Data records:

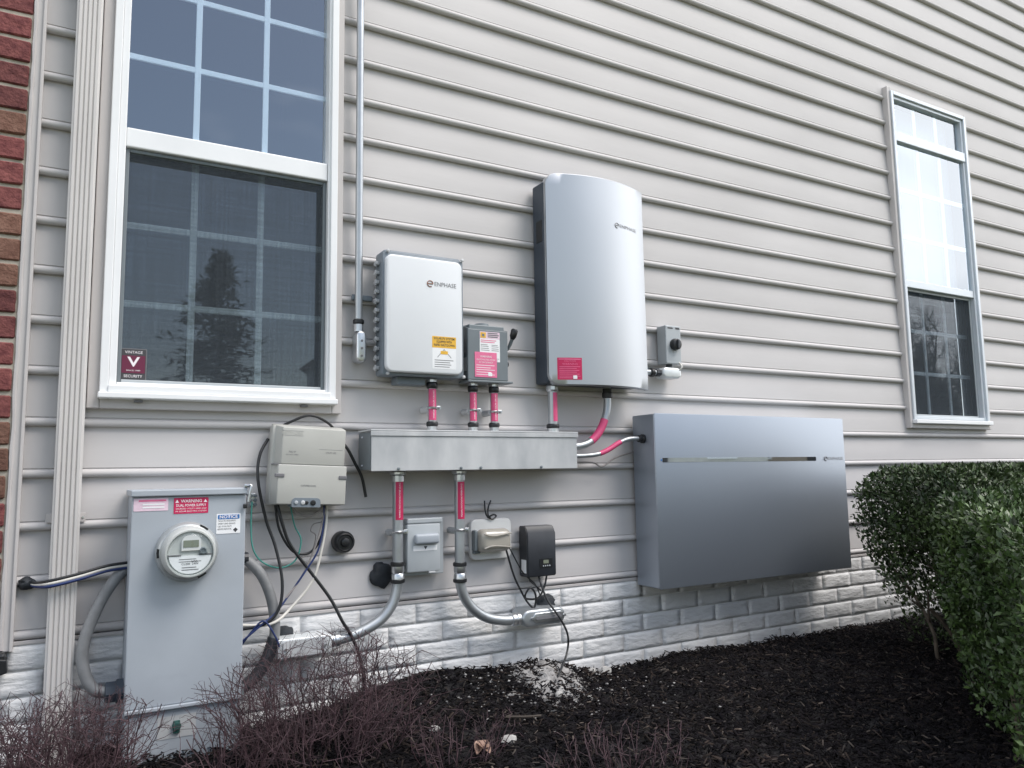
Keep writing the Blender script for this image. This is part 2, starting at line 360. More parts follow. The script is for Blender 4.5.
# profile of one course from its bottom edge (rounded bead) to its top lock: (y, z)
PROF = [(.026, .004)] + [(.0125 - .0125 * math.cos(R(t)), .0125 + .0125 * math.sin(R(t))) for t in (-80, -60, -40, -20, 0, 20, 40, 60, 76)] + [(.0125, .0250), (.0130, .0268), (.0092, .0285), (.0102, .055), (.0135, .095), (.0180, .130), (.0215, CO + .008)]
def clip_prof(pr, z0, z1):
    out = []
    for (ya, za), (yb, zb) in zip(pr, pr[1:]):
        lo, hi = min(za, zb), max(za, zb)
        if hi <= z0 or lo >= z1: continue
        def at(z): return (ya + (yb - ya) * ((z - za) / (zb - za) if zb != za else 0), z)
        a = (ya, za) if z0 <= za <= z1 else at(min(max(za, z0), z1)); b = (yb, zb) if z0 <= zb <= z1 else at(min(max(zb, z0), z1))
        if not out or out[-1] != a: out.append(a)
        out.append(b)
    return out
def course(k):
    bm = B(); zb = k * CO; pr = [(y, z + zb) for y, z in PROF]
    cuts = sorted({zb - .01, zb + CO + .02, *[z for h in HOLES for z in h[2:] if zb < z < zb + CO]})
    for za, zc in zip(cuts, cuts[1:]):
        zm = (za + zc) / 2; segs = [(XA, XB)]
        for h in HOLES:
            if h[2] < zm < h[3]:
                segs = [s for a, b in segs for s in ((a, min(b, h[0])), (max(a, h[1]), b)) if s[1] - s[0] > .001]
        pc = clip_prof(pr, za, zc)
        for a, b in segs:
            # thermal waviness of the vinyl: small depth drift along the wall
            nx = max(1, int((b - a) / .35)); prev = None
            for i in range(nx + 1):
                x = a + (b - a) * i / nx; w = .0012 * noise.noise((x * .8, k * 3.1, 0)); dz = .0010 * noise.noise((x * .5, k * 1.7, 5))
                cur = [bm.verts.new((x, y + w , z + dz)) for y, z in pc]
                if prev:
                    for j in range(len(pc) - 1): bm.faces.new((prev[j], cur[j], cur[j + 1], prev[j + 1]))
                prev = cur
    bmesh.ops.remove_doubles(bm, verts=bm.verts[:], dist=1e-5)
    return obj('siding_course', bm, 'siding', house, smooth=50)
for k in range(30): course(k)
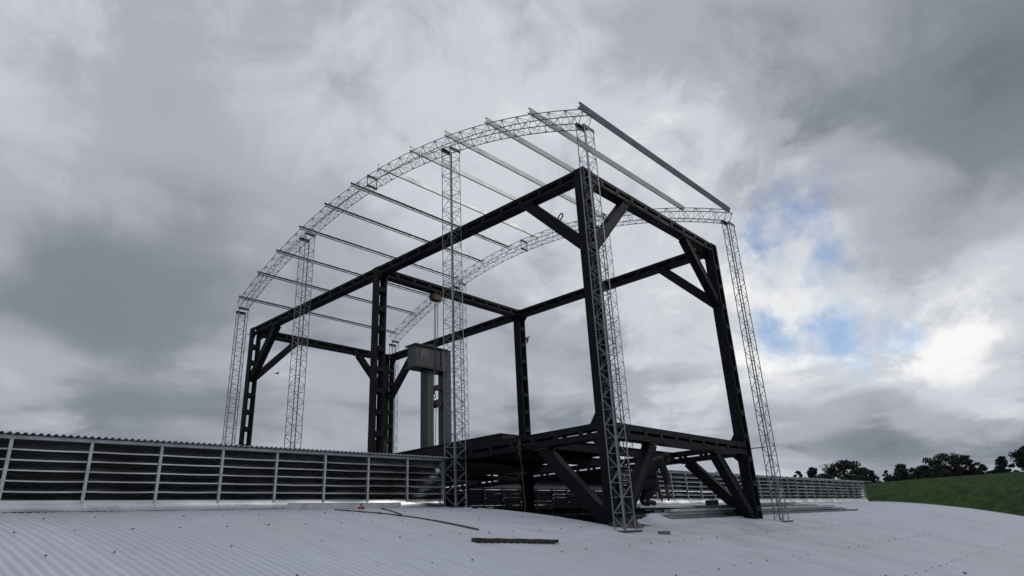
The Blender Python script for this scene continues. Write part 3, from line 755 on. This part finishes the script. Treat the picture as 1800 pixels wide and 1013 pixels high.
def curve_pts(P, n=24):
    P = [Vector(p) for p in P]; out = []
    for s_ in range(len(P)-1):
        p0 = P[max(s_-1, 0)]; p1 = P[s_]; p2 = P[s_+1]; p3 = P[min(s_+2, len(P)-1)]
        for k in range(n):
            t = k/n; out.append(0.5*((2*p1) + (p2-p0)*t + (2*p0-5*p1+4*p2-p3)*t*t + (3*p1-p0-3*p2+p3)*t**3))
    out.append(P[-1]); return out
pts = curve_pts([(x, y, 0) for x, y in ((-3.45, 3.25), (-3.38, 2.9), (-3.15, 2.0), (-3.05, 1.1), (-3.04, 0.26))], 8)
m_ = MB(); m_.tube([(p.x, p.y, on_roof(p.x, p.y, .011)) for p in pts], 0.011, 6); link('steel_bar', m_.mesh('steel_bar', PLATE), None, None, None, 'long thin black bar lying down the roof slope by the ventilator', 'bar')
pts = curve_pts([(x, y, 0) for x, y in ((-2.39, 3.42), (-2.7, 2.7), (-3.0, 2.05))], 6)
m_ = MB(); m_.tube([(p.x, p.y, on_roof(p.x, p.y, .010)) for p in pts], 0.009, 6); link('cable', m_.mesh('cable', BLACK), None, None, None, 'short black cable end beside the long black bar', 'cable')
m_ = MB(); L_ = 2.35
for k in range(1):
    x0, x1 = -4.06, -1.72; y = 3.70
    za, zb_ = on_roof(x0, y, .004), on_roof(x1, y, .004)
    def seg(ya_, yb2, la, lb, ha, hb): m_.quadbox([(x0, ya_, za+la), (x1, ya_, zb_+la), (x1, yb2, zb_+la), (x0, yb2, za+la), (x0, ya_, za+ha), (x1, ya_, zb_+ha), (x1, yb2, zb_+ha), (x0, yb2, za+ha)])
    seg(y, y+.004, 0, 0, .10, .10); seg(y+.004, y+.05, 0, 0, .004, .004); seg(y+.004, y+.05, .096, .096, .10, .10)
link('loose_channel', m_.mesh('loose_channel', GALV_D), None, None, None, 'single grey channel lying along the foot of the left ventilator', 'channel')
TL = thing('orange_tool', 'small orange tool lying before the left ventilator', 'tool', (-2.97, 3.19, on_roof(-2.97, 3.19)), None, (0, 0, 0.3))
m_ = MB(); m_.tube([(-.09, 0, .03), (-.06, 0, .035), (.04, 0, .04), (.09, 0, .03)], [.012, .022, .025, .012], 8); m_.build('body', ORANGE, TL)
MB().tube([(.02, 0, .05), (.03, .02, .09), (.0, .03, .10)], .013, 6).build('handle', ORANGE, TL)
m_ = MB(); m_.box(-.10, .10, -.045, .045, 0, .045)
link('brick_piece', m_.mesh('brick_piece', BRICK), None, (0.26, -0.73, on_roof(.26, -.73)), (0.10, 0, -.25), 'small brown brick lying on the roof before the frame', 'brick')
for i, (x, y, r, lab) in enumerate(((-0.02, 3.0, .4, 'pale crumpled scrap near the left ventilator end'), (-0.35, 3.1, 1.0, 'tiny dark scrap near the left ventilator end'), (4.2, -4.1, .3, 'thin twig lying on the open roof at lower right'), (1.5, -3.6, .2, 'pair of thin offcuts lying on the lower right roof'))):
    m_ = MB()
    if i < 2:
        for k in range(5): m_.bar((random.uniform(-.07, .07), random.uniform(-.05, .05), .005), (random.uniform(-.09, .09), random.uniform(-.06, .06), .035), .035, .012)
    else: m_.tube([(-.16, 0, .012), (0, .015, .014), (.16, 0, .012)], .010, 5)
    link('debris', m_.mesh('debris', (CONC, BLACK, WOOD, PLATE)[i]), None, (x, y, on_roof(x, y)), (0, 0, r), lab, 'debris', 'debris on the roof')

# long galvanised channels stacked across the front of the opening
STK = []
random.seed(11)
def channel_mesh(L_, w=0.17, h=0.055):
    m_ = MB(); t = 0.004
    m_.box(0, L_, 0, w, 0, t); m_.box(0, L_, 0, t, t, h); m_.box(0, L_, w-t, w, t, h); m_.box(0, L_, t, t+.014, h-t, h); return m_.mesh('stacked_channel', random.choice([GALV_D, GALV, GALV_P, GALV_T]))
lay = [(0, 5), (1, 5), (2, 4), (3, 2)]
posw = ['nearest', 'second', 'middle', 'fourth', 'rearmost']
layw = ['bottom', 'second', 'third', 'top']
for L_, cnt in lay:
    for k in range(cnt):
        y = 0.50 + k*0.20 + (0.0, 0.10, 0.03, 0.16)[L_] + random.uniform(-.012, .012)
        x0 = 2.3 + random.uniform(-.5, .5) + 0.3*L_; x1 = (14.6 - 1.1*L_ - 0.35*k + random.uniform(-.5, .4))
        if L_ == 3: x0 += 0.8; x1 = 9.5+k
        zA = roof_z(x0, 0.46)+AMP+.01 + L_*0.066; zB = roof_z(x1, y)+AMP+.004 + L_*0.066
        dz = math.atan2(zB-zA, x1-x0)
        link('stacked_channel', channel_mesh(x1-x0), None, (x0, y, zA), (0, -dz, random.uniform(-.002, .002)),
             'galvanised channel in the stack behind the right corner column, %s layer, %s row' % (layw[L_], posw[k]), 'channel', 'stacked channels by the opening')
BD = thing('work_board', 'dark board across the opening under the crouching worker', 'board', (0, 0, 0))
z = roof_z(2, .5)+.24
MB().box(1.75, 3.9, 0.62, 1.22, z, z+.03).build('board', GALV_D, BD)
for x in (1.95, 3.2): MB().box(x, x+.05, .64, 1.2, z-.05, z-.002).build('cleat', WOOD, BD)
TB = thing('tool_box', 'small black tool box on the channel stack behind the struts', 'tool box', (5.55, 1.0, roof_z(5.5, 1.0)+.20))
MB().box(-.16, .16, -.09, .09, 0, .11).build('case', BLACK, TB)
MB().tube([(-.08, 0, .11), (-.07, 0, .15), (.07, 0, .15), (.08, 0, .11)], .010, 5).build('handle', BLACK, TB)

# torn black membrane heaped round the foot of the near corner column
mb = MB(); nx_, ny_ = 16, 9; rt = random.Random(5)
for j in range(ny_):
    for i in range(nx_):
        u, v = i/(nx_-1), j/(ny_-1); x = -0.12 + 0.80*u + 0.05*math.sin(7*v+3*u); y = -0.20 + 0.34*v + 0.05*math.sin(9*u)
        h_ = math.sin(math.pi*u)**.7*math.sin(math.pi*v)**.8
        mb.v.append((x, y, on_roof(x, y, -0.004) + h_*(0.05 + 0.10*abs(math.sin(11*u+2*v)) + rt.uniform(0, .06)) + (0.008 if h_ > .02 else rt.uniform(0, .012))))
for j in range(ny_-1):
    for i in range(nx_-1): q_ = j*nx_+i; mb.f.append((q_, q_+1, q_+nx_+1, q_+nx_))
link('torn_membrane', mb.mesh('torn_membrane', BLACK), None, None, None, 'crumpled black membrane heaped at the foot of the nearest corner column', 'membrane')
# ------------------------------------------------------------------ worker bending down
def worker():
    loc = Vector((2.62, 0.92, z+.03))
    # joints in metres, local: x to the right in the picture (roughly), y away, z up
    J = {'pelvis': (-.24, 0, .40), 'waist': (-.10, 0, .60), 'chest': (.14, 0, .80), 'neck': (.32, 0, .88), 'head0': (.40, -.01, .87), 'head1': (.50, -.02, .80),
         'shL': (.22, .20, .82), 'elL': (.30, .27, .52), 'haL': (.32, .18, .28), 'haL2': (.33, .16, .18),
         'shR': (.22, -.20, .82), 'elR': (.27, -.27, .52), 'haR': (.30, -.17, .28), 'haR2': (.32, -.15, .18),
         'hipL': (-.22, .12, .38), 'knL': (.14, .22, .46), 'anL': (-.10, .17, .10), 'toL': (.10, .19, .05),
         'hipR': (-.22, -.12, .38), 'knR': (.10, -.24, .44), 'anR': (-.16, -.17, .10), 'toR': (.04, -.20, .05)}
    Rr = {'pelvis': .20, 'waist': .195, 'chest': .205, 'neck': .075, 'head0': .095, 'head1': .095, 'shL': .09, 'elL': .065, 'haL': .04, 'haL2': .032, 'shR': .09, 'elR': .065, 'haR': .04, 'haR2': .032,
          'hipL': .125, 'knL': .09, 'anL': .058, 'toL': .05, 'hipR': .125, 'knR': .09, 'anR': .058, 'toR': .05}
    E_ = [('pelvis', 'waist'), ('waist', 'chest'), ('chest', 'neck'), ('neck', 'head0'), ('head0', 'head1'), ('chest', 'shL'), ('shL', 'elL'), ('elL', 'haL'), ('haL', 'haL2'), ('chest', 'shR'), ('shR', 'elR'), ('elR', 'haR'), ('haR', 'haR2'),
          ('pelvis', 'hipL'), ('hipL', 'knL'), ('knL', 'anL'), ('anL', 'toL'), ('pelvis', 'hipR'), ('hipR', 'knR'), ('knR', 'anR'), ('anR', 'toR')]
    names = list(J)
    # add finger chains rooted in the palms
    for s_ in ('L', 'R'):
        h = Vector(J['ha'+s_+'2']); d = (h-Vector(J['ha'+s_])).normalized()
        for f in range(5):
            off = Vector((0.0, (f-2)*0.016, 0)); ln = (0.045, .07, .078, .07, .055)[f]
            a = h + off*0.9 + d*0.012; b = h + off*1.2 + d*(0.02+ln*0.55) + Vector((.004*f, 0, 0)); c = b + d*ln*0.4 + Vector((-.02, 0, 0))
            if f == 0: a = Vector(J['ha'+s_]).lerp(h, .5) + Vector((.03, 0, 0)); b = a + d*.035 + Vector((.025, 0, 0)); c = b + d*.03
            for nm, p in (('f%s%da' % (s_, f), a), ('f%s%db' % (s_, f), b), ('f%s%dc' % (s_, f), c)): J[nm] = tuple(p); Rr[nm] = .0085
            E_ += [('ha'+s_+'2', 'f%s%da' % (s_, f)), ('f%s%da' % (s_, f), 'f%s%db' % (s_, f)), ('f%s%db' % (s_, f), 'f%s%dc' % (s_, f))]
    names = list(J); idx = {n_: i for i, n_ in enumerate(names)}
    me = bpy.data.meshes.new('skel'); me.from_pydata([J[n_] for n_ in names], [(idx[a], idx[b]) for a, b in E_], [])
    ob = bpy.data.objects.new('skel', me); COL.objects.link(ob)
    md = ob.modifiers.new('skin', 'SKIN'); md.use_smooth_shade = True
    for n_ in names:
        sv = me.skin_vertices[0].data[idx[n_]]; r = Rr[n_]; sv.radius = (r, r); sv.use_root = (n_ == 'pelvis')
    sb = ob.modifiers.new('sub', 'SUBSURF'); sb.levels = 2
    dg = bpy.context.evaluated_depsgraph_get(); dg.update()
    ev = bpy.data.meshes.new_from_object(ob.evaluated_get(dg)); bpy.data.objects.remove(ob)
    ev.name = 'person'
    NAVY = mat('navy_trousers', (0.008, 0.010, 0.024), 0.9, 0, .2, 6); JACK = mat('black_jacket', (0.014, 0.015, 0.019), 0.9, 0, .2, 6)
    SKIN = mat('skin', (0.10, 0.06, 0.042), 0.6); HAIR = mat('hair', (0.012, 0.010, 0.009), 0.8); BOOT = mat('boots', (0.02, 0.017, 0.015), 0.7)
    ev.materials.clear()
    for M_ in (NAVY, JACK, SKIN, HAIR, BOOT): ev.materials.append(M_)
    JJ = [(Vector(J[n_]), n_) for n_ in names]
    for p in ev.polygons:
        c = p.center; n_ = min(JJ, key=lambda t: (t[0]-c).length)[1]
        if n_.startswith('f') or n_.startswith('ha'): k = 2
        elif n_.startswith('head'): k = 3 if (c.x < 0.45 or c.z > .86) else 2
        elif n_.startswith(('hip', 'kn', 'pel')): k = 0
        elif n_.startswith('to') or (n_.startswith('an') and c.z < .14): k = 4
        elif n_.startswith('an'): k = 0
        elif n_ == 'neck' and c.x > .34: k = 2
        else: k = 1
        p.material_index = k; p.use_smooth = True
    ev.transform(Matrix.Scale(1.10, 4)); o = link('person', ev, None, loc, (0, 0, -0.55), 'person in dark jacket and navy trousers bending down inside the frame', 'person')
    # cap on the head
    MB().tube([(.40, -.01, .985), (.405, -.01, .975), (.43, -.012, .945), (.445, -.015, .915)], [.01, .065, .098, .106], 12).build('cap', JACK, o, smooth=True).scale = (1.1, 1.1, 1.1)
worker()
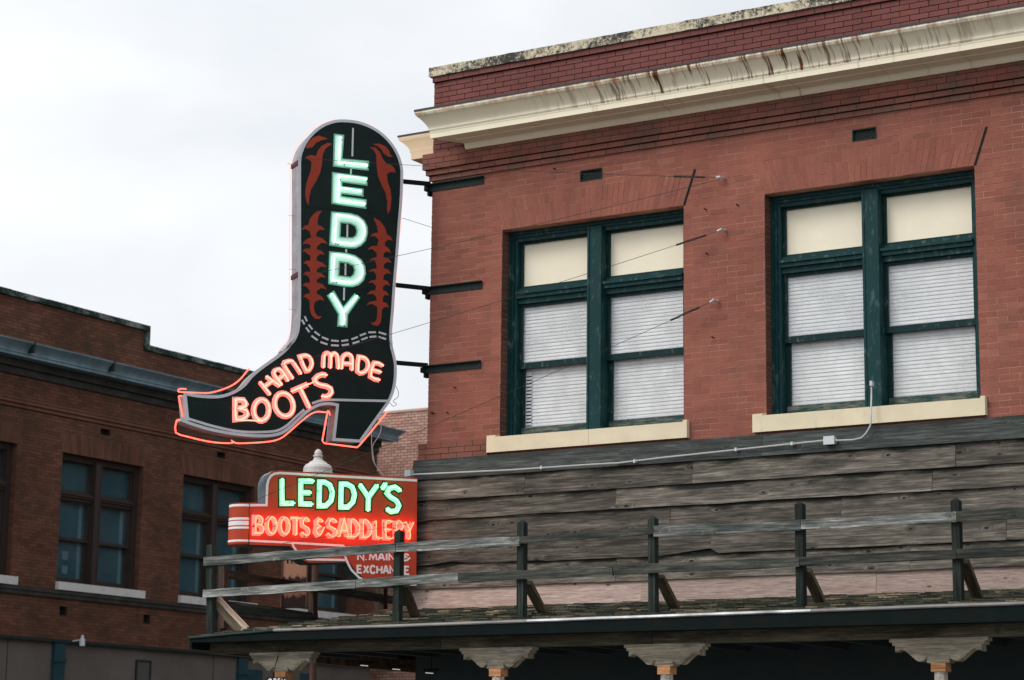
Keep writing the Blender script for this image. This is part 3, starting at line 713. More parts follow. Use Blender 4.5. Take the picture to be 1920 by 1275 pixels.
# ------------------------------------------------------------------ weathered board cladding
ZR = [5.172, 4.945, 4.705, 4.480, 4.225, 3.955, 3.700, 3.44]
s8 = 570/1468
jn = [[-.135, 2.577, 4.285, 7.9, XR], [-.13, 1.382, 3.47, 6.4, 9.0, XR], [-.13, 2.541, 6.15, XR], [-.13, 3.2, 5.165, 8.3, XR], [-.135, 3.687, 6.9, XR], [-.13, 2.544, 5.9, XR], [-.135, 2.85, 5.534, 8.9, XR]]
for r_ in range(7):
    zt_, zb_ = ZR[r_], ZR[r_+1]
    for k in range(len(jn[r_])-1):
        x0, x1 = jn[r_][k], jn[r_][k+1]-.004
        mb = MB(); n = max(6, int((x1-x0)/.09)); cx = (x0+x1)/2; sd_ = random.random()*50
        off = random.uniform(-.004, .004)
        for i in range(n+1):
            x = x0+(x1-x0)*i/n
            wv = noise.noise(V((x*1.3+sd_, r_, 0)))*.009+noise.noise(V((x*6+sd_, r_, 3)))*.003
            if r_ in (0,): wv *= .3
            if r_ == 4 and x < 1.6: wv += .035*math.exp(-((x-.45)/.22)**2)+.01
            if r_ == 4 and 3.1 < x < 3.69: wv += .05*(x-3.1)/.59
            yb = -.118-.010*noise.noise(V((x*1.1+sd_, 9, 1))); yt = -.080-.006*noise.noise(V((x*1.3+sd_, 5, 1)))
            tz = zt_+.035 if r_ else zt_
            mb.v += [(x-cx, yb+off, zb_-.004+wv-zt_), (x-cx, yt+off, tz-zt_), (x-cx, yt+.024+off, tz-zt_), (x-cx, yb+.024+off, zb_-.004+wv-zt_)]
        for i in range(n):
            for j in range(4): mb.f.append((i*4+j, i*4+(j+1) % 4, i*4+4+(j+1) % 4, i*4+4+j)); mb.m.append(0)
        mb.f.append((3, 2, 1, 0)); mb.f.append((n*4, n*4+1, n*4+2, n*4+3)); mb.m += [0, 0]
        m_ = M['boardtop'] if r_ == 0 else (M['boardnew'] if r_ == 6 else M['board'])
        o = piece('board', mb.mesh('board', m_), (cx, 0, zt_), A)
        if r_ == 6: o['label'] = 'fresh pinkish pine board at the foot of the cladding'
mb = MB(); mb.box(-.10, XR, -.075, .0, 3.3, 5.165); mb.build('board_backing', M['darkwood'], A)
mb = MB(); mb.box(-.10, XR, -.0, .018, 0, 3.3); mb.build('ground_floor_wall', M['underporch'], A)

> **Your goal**
In the entries above, identify each line that includes the string "pixels", then copy it.

> **Finished task**
The Blender Python script for this scene continues. Write part 3, from line 755 on. This part finishes the script. Treat the picture as 1800 pixels wide and 1013 pixels high.
Keep writing the Blender script for this image. This is part 3, starting at line 713. More parts follow. Use Blender 4.5. Take the picture to be 1920 by 1275 pixels.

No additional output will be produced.